Sus himnos al progreso del país
revelan una nueva concepción patriótica, posterior a sus cantos de
devoción por la naturaleza, la tradición y la independencia nacional:
reflejan la orientación que había dado a la poesía dominicana el
entusiasmo civilizador de Salomé Ureña. Más tarde, al igual que la
poetisa, acalla sus acentos patrióticos: no fue de los engañados por la
falsa prosperidad de la nación bajo régimen tiránico, y así lo muestra
en rasgos aislados, como en los Contornos y relieves, cuando
induce a su hija Elminda a pintar el símbolo.

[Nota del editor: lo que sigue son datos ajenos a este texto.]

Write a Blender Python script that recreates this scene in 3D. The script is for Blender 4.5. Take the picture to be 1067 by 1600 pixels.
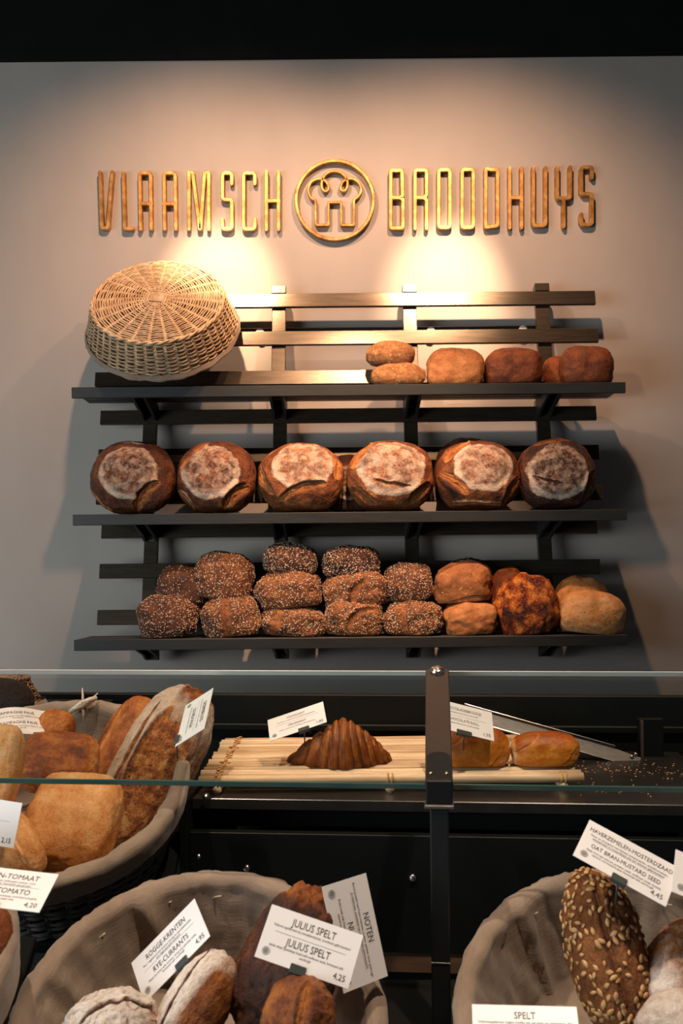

de esta tierra de los héroes y los mártires
donde siempre seca lágrimas el sol...
Su
pasión por la libertad se desborda entonces en las Americanas
suscitadas por la guerra de Cuba de 1895, en las
cuales, tanto en la escena humorístico—familiar de Un mambí como
en la visión épica de El 5 de julio, fluye la inspiración como
torrente de luz y armonía, de fuerza viril y plena.
Pero lo que encumbra sus
poesías escritas de 1892 a 1900, por encima de tantos contemporáneos
derroches verbales en que el verso se limita a ser "jinete de la onda
sonora" o cuando más de la imagen pictórica, no es solo la forma cada
vez más segura y enriquecida con innovaciones del movimiento
modernista, sino el rico y variado contenido de ideas.
Son ejemplos: El
nuevo indígena, admirable interpretación del nuevo hombre
de América, el cual define con una intuición certera que echamos de
menos en nuestros aspirantes a sociólogos; Retoños, donde
surge su antigua adoración de la naturaleza, a la que admira.

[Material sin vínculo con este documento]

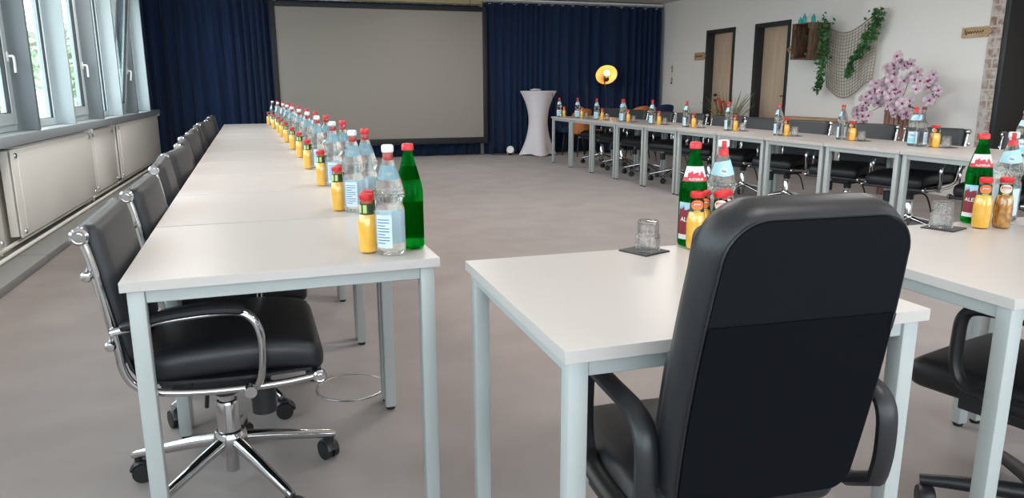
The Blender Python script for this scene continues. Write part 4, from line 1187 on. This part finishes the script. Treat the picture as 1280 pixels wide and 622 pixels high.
# ------------------------------------------------------------------ added fill lamps and daylight
def fill_lamp(x, y, k):  # unseen ceiling fixture with an area light, added to brighten the room
    t = thing('fill_lamp', 'added flat square fill lamp %s' % k, 'lamp', (x, y, ZC), 0, 'added fill lamps')
    b = MB(); b.box((0, 0, -.012), (.62, .62, .024), .004); b.build('housing', M['white_plastic'], t)
    MB().box((0, 0, -.026), (.58, .58, .004)).build('diffuser', M['fill_panel'], t)
    L = bpy.data.lights.new('fill_lamp_light', 'AREA'); L.shape = 'SQUARE'; L.size = .56; L.energy = FILL_E*(.5 if y < 1 else 1); L.color = (1, .955, .91)
    o = bpy.data.objects.new('fill_lamp_light', L); COL.objects.link(o); o.parent = t; o.location = (0, 0, -.035)
FILL_E = 28
for i, (x, y, k) in enumerate(((1.3, .6, 'above the front table'), (1.3, 3.6, 'above the carpet near the camera'), (4.0, .6, 'above the near right corner'), (4.0, 3.6, 'above the near end of the door side row'), (4.0, 6.8, 'above the middle of the door side row'),
                              (1.3, 6.8, 'above the middle of the carpet'), (-1.0, 4.2, 'above the aisle by the long radiator'), (-1.0, 8.2, 'above the aisle by the narrow radiator'), (2.6, 10.6, 'above the far carpet before the screen'))):
    fill_lamp(x, y, k)
wd = bpy.data.worlds.new('world'); SC.world = wd; wd.use_nodes = True
wn, wl = wd.node_tree.nodes, wd.node_tree.links
bg = wn['Background']; bg.inputs['Color'].default_value = (.80, .92, 1.0, 1); bg.inputs['Strength'].default_value = 7.0
def portal(x, y, z, sx, sy2, rot):
    L = bpy.data.lights.new('daylight_portal', 'AREA'); L.shape = 'RECTANGLE'; L.size = sx; L.size_y = sy2; L.cycles.is_portal = True
    o = bpy.data.objects.new('daylight_portal', L); COL.objects.link(o); o.location = (x, y, z); o.rotation_euler = rot
portal(-2.06, 4.6, 1.68, 1.62, 15.0, (0, R(-90), 0))
portal((XL+XR)/2, YF-.14, 1.65, XR-XL, 1.7, (R(90), 0, 0))
SC.view_settings.view_transform = 'Standard'; SC.view_settings.look = 'None'; SC.view_settings.gamma = 1.0; SC.view_settings.use_curve_mapping = False
SC.view_settings.exposure = 0.0
SC.cycles.use_denoising = True
SC.cycles.max_bounces = 14; SC.cycles.transparent_max_bounces = 24; SC.cycles.transmission_bounces = 12; SC.cycles.glossy_bounces = 5
SC.cycles.sample_clamp_indirect = 6.0
SC.cycles.caustics_reflective = False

en las hojas del árbol que resucita,
en los hijos del hombre que se transforma;
¡1895! su profesión de fe moral; Carta-poema,
lección de patriotismo para espíritus infantiles: El
herrero, símbolo de las fuerzas oscuras del organismo
social; su "elegía pindárica" Salomé Ureña de Henríquez, en
homenaje a un esfuerzo humano y patriótico; los Contornos y
relieves, ánforas que el alma plenamente humana del orfebre
lleno del vino amargo y fuerte de las ideas y perfumó con la esencia de
sus sentimientos profundos y delicados.
**
José
Joaquín Pérez, poeta del trópico y del Nuevo Mundo, representa en su
época y en su patria una fisonomía espiritual cuya rara distinción no
advierten los superficiales: hijo del siglo de los pesimismos y las
rebeldías líricas, que se enlazan de Byron a Musset, de Leopardi a
Baudelaire, de Heine a Verlaine, de Espronceda a Casals, fue un
espíritu de equilibrio, de aquéllos cuyo tipo más eminente es Goethe:
espíritu amplio y profundo, dulce y fuerte, a veces doloroso, pero
fundamentalmente sano, que asumió en la poesía antillana el mismo papel
que Tennyson en la inglesa y Longfellow en la de los Estados
Unidos. Los Contornos y relieves son la
coronación de suobra: la cima serena y luminosa donde impera el
espíritu superior del poeta, que encubre discretamente sus heridas y
sus dolores para cantar los himnos inmortales de la aspiración, del
trabajo, de la alegría de vivir, del amor universal, de las futuras
redenciones latentes en el curso de la fecunda evolución humana.